Mission To Mars Review

Mission To Mars
An exploration to the 4th rock from the sun soon hits trouble.

by Adam Smith |
Published on
Release Date:

14 Apr 2000

Running Time:

112 minutes

Certificate:

PG

Original Title:

Mission To Mars

Mars would appear to be Hollywood's interplanetary destination of choice this year, with both this and the Val Kilmer starrer Red Planet blasting off in its direction later in the summer. One can only hope that the Kilmer mission is a good deal more successful than this, otherwise Hollywood would do well to avoid the 4th rock from the Sun for a good long while yet. For here we have the worst film of the year so far.

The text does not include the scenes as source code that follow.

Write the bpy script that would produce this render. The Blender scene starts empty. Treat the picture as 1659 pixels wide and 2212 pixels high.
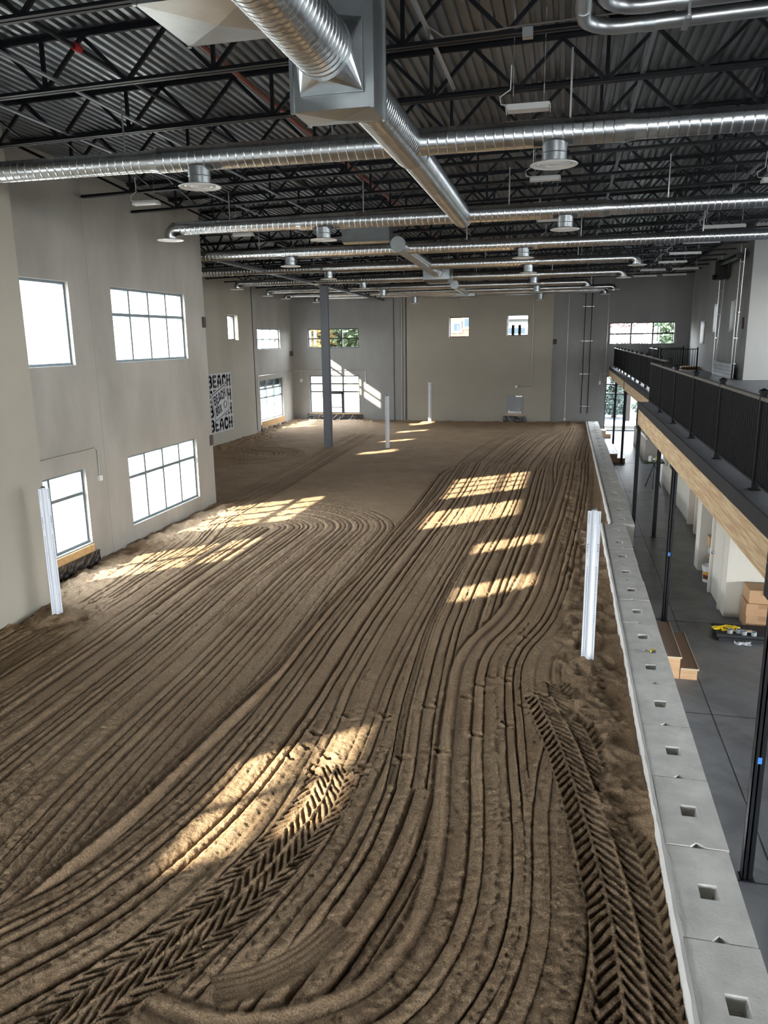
import bpy, math, random
import numpy as np
from mathutils import Vector, Matrix
random.seed(7); rng = np.random.default_rng(7)
SC = bpy.context.scene; COL = SC.collection
PI = math.pi

# ------------------------------------------------------------------ camera
EYE = 5.56
def cam_axes(p, y, r):
    f = np.array([-math.sin(y)*math.cos(p), math.cos(y)*math.cos(p), -math.sin(p)])
    rt = np.array([math.cos(y), math.sin(y), 0.0]); up = np.cross(rt, f)
    return rt*math.cos(r)+up*math.sin(r), -rt*math.sin(r)+up*math.cos(r), f
cr, cu, cf = cam_axes(0.224926, 0.2322056, -0.0130165)
cd = bpy.data.cameras.new('camera'); cam = bpy.data.objects.new('camera', cd); COL.objects.link(cam)
cam.matrix_world = Matrix(((cr[0], cu[0], -cf[0], 0), (cr[1], cu[1], -cf[1], 0), (cr[2], cu[2], -cf[2], EYE), (0, 0, 0, 1)))
cd.sensor_fit = 'VERTICAL'; cd.sensor_height = 36.0; cd.lens = 1638.33/2212*36.0
cd.clip_start = 0.05; cd.clip_end = 600
SC.camera = cam

# ------------------------------------------------------------------ light
SUN_E = 26.0; SKY_E = 24.0; EXPO = 0.36
w = bpy.data.worlds.new('sky'); SC.world = w; w.use_nodes = True
nt = w.node_tree; nt.nodes.clear()
out = nt.nodes.new('ShaderNodeOutputWorld'); bg = nt.nodes.new('ShaderNodeBackground')
tc = nt.nodes.new('ShaderNodeTexCoord'); sep = nt.nodes.new('ShaderNodeSeparateXYZ'); rmp = nt.nodes.new('ShaderNodeValToRGB')
rmp.color_ramp.elements[0].position = 0.0; rmp.color_ramp.elements[0].color = (0.98, 0.98, 1.0, 1)
rmp.color_ramp.elements[1].position = 0.9; rmp.color_ramp.elements[1].color = (0.70, 0.82, 1.0, 1)
nt.links.new(tc.outputs['Generated'], sep.inputs[0]); nt.links.new(sep.outputs['Z'], rmp.inputs[0])
nt.links.new(rmp.outputs[0], bg.inputs['Color']); bg.inputs['Strength'].default_value = SKY_E
nt.links.new(bg.outputs[0], out.inputs['Surface'])
sd = bpy.data.lights.new('sun', 'SUN'); sd.energy = SUN_E; sd.angle = math.radians(0.9); sd.color = (1.0, 0.89, 0.72)
sun = bpy.data.objects.new('sun', sd); COL.objects.link(sun); sun.location = (-30, -20, 30)
sun.rotation_euler = Vector((1.0, 0.93, -0.654)).to_track_quat('-Z', 'Y').to_euler()
def portal(cx, cy, cz, sx, sy, rot):
    l = bpy.data.lights.new('daylight_portal', 'AREA'); l.shape = 'RECTANGLE'; l.size = sx; l.size_y = sy
    l.cycles.is_portal = True
    o = bpy.data.objects.new('daylight_portal', l); COL.objects.link(o); o.location = (cx, cy, cz); o.rotation_euler = rot
SC.view_settings.view_transform = 'Standard'; SC.view_settings.look = 'None'
SC.view_settings.gamma = 1.0; SC.view_settings.use_curve_mapping = False; SC.view_settings.exposure = EXPO
cy = SC.cycles
cy.use_denoising = True; cy.max_bounces = 7; cy.diffuse_bounces = 5; cy.glossy_bounces = 3; cy.transmission_bounces = 4
cy.transparent_max_bounces = 8; cy.sample_clamp_indirect = 6.0; cy.use_adaptive_sampling = True; cy.adaptive_threshold = 0.03
cy.caustics_reflective = False; cy.caustics_refractive = False

# ------------------------------------------------------------------ materials
M = {}
def mat(name, col, rough=0.7, metal=0.0, noise=0.0, nscale=4.0, bump=0.0, bscale=30.0, spec=0.5, col2=None, stretch=(1, 1, 1)):
    m = bpy.data.materials.new(name); m.use_nodes = True; n = m.node_tree; b = n.nodes['Principled BSDF']
    b.inputs['Base Color'].default_value = (*col, 1); b.inputs['Roughness'].default_value = rough
    b.inputs['Metallic'].default_value = metal; b.inputs['Specular IOR Level'].default_value = spec
    if noise or col2 or bump:
        tcn = n.nodes.new('ShaderNodeTexCoord'); mp = n.nodes.new('ShaderNodeMapping'); mp.inputs['Scale'].default_value = stretch
        g = n.nodes.new('ShaderNodeNewGeometry'); n.links.new(g.outputs['Position'], mp.inputs[0])
    if noise or col2:
        t = n.nodes.new('ShaderNodeTexNoise'); t.inputs['Scale'].default_value = nscale; t.inputs['Detail'].default_value = 5
        t.inputs['Roughness'].default_value = 0.6
        n.links.new(mp.outputs[0], t.inputs['Vector'])
        r = n.nodes.new('ShaderNodeValToRGB'); r.color_ramp.elements[0].position = 0.32; r.color_ramp.elements[1].position = 0.68
        c2 = col2 or tuple(min(1, c*(1+noise)) for c in col); c1 = tuple(c*(1-noise) for c in col) if not col2 else col
        r.color_ramp.elements[0].color = (*c1, 1); r.color_ramp.elements[1].color = (*c2, 1)
        n.links.new(t.outputs['Fac'], r.inputs[0]); n.links.new(r.outputs[0], b.inputs['Base Color'])
    if bump:
        t2 = n.nodes.new('ShaderNodeTexNoise'); t2.inputs['Scale'].default_value = bscale; t2.inputs['Detail'].default_value = 4
        bp = n.nodes.new('ShaderNodeBump'); bp.inputs['Strength'].default_value = bump; bp.inputs['Distance'].default_value = 0.02
        n.links.new(mp.outputs[0], t2.inputs['Vector']); n.links.new(t2.outputs['Fac'], bp.inputs['Height']); n.links.new(bp.outputs[0], b.inputs['Normal'])
    M[name] = m; return m
mat('concrete', (0.345, 0.332, 0.30), 0.85, noise=0.17, nscale=0.55, bump=0.12, bscale=9, stretch=(1, 1, 0.45))
mat('concrete_dark', (0.30, 0.30, 0.29), 0.85, noise=0.14, nscale=0.5, bump=0.1, bscale=9, stretch=(1, 1, 0.5))
mat('beige_paint', (0.40, 0.37, 0.305), 0.8, noise=0.04, nscale=0.6, bump=0.06, bscale=14)
mat('gray_paint', (0.40, 0.395, 0.37), 0.8, noise=0.05, nscale=0.7, bump=0.06, bscale=14)
mat('partition_paint', (0.58, 0.55, 0.48), 0.75, noise=0.02)
mat('door_paint', (0.60, 0.57, 0.50), 0.5)
mat('block_concrete', (0.68, 0.665, 0.62), 0.9, noise=0.16, nscale=2.6, bump=0.25, bscale=35)
mat('white_foam', (0.80, 0.79, 0.75), 0.9, bump=0.2, bscale=40)
mat('white_trim', (0.80, 0.79, 0.74), 0.6)
mat('black_steel', (0.008, 0.009, 0.011), 0.4, spec=0.25)
mat('black_rail', (0.005, 0.005, 0.006), 0.5, spec=0.12)
mat('rail_cap', (0.10, 0.09, 0.075), 0.4)
mat('joist_paint', (0.006, 0.007, 0.010), 0.45, spec=0.3)
mat('deck_metal', (0.24, 0.255, 0.265), 0.36, metal=0.85, noise=0.15, nscale=1.5)
mat('galvanized', (0.62, 0.64, 0.65), 0.27, metal=1.0, noise=0.14, nscale=3.0, bump=0.10, bscale=5)
mat('galvanized_flat', (0.50, 0.53, 0.54), 0.33, metal=1.0, noise=0.16, nscale=1.5, bump=0.10, bscale=3)
mat('conduit', (0.55, 0.56, 0.56), 0.35, metal=1.0)
mat('white_enamel', (0.80, 0.80, 0.78), 0.35)
mat('girder_paint', (0.07, 0.075, 0.085), 0.4)
mat('gray_column', (0.20, 0.215, 0.24), 0.45)
mat('aluminium', (0.74, 0.78, 0.84), 0.45, metal=0.1)
mat('frame_gray', (0.16, 0.20, 0.22), 0.4, metal=0.3)
mat('frame_dark', (0.022, 0.024, 0.028), 0.4)
mat('hole_black', (0.004, 0.004, 0.004), 0.9)
mat('label_gray', (0.13, 0.13, 0.15), 0.6)
mat('mural_white', (0.52, 0.52, 0.52), 0.7)
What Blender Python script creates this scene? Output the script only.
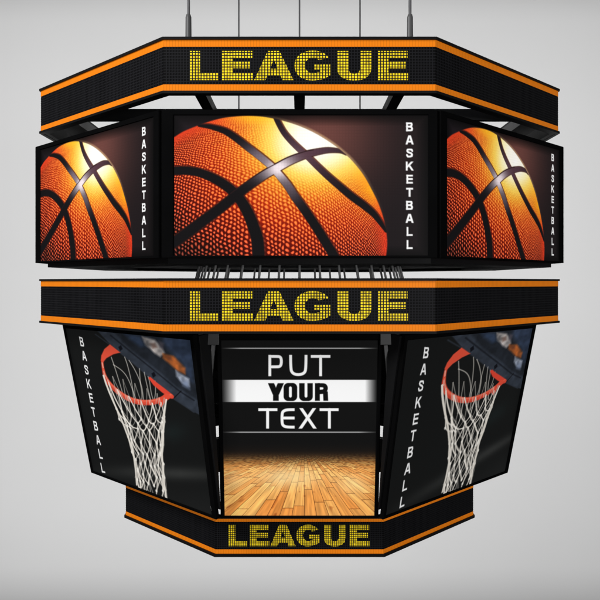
import bpy, bmesh, math, random
import numpy as np
from mathutils import Vector, Matrix

random.seed(7)
rng = np.random.default_rng(7)
for o in list(bpy.data.objects):
    bpy.data.objects.remove(o)
SC = bpy.context.scene
COL = SC.collection

# ------------------------------------------------------------------ camera, world, lamps, exposure
F = 714.0            # focal length in photograph pixels (photograph is 600 wide)
D0 = 10.42           # camera distance to the scoreboard's axis
PX, PY = 299.5, 282.0
cam = bpy.data.cameras.new("camera")
cam.sensor_width = 36.0
cam.lens = 36.0 * F / 600.0
cam.shift_x = 0.5 / 600.0
cam.shift_y = -(300.0 - PY) / 600.0
cam.clip_end = 500.0
camo = bpy.data.objects.new("camera", cam)
camo.location = (0, -D0, 0)
camo.rotation_euler = (math.radians(90), 0, 0)
COL.objects.link(camo)
SC.camera = camo

W = bpy.data.worlds.new("World")
SC.world = W
W.use_nodes = True
W.node_tree.nodes["Background"].inputs[0].default_value = (1.0, 1.0, 1.0, 1)
W.node_tree.nodes["Background"].inputs[1].default_value = 0.13

SC.view_settings.view_transform = 'Standard'
SC.view_settings.look = 'None'
SC.view_settings.exposure = 0.0
SC.view_settings.gamma = 1.0
SC.render.film_transparent = False
SC.cycles.max_bounces = 6


def area(name, loc, target, sx, sy, power, color=(1, 1, 1)):
    L = bpy.data.lights.new(name, 'AREA')
    L.shape = 'RECTANGLE'
    L.size, L.size_y = sx, sy
    L.energy = power
    L.color = color
    o = bpy.data.objects.new(name, L)
    o.location = loc
    d = Vector(target) - Vector(loc)
    o.rotation_euler = d.to_track_quat('-Z', 'Y').to_euler()
    COL.objects.link(o)
    return o


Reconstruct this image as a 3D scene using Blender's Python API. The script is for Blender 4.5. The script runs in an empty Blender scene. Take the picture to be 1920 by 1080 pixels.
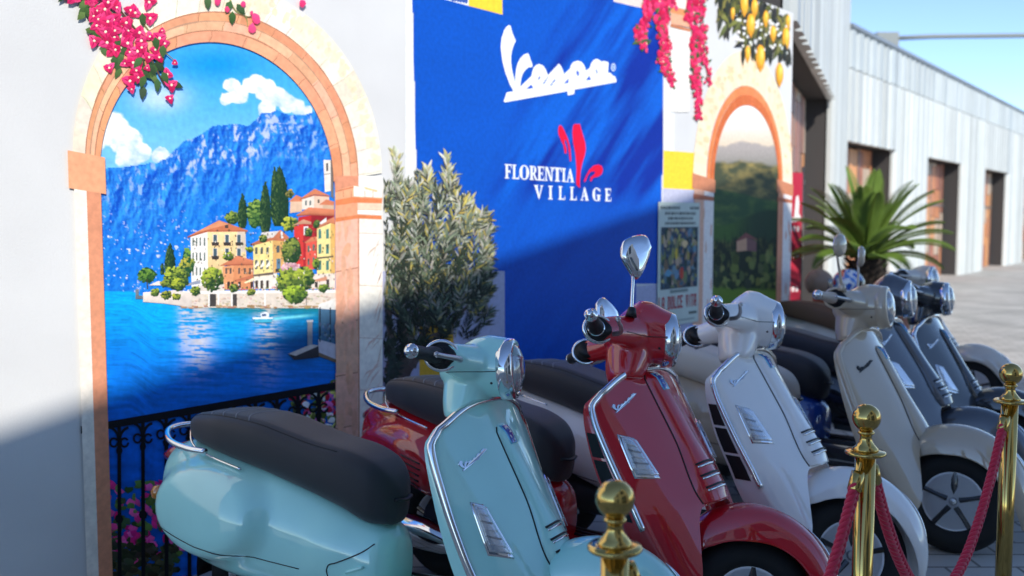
import bpy, math, random
import numpy as np
from mathutils import Matrix, Vector

# ---------------------------------------------------------------- camera, sky, sun, exposure
SC = bpy.context.scene
COL = SC.collection
F_PX, CAM_H = 1800.0, 1.506
PITCH = math.atan(130.0 / F_PX)
cam_d = bpy.data.cameras.new('camera')
cam = bpy.data.objects.new('camera', cam_d)
COL.objects.link(cam)
cam_d.sensor_width = 36.0
cam_d.lens = F_PX / 1920.0 * 36.0
cam_d.clip_start, cam_d.clip_end = 0.05, 2000.0
cam.location = (0, 0, CAM_H)
cam.rotation_euler = (math.pi / 2 - PITCH, 0, 0)
cam_d.dof.use_dof = True
cam_d.dof.focus_distance = 2.95
cam_d.dof.aperture_fstop = 2.4
SC.camera = cam

SUN_EL, SUN_AZ = math.radians(33), math.radians(166)      # azimuth clockwise from +Y: the sun stands behind the camera
TO_SUN = np.array([math.sin(SUN_AZ) * math.cos(SUN_EL), math.cos(SUN_AZ) * math.cos(SUN_EL), math.sin(SUN_EL)])
world = bpy.data.worlds.new('World')
SC.world = world
world.use_nodes = True
wn = world.node_tree
for n in list(wn.nodes):
    wn.nodes.remove(n)
sky = wn.nodes.new('ShaderNodeTexSky')
sky.sky_type = 'NISHITA'
sky.sun_disc = False
sky.sun_elevation = SUN_EL
sky.sun_rotation = SUN_AZ
sky.air_density, sky.dust_density, sky.ozone_density = 0.8, 0.0, 2.0
sky.altitude = 3000
bg = wn.nodes.new('ShaderNodeBackground')
bg.inputs['Strength'].default_value = 0.126
wo = wn.nodes.new('ShaderNodeOutputWorld')
wn.links.new(sky.outputs['Color'], bg.inputs['Color'])
wn.links.new(bg.outputs['Background'], wo.inputs['Surface'])

sun_d = bpy.data.lights.new('sun', 'SUN')
sun_d.energy = 2.35
sun_d.angle = math.radians(0.55)
sun_d.color = (1.0, 0.95, 0.87)
sun = bpy.data.objects.new('sun', sun_d)
COL.objects.link(sun)
sun.rotation_euler = Vector(TO_SUN).to_track_quat('Z', 'Y').to_euler()

SC.view_settings.view_transform = 'Standard'
SC.view_settings.look = 'None'
SC.view_settings.exposure = 1.1
SC.view_settings.gamma = 1.0
SC.view_settings.use_curve_mapping = False
SC.render.engine = 'CYCLES'
SC.cycles.use_denoising = True
SC.cycles.max_bounces = 8
SC.cycles.sample_clamp_indirect = 6.0

rng = np.random.default_rng(7)
random.seed(7)

# ---------------------------------------------------------------- helpers
def lin(c):
    c = np.asarray(c, float) / 255.0
    return np.where(c <= 0.04045, c / 12.92, ((c + 0.055) / 1.055) ** 2.4)

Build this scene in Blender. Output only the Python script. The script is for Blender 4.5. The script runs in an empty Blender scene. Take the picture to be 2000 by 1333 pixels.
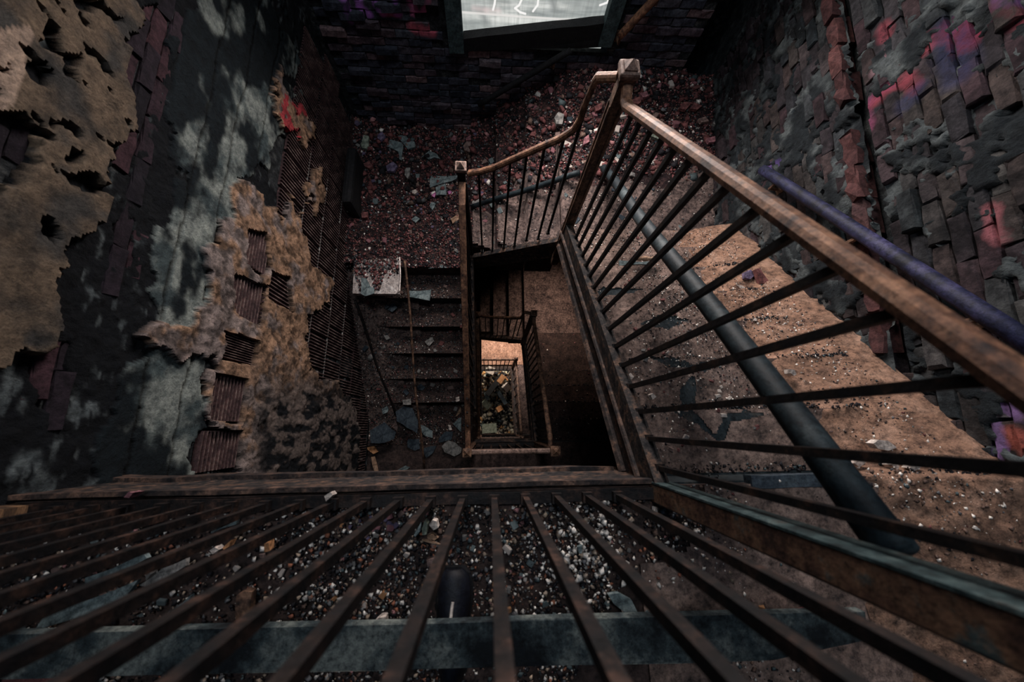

Essentially starting out as a kind of fictionalised Apollo 13 (the movie even opens with a weirdly 1960s stylised barbecue as goodbyes are said before blast-off), Mission To Mars transforms into a hokey meet-the-ethereal-aliens gig two thirds of the way through. The problem is that while it should have delivered big time (Brian De Palma does space!), it manages to fail on every conceivable level. The quality cast - Tim Robbins, Gary Sinise, Don Cheadle - are left to wade through dialogue that positively reeks of mature gorgonzola ("Let's light this candle!" whoops Robbins - apparently this is astronaut speak for let's start the engines); while the plot delivers fewer surprises than a below par episode of A Country Practice.

And when the Abyss-like ending does finally arrive, it's not the horrific disappointment that it could be simply because the rest of the film has been dreck all along.

An extended sequence in which the ship is bombarded with mini-meteorites, delivered without musical or editing flourishes, is certainly technically impressive and quite probably very realistic. But it has the unfortunate effect of rendering ditchwater perilously exciting. The FX are run of the mill (and feature the now irritatingly prevalent "CGI duststorm"), while the only spark of hope, Jerry O'Connell's (Scream 2 or the porky prepubescent from Stand By Me if you prefer) occasional attempts at endearing boyish heroics get utterly lost in the scarlet-hued mess.

With a script this awful, even De Palma's sporadic bursts of pyrotechnics can't light up the screen.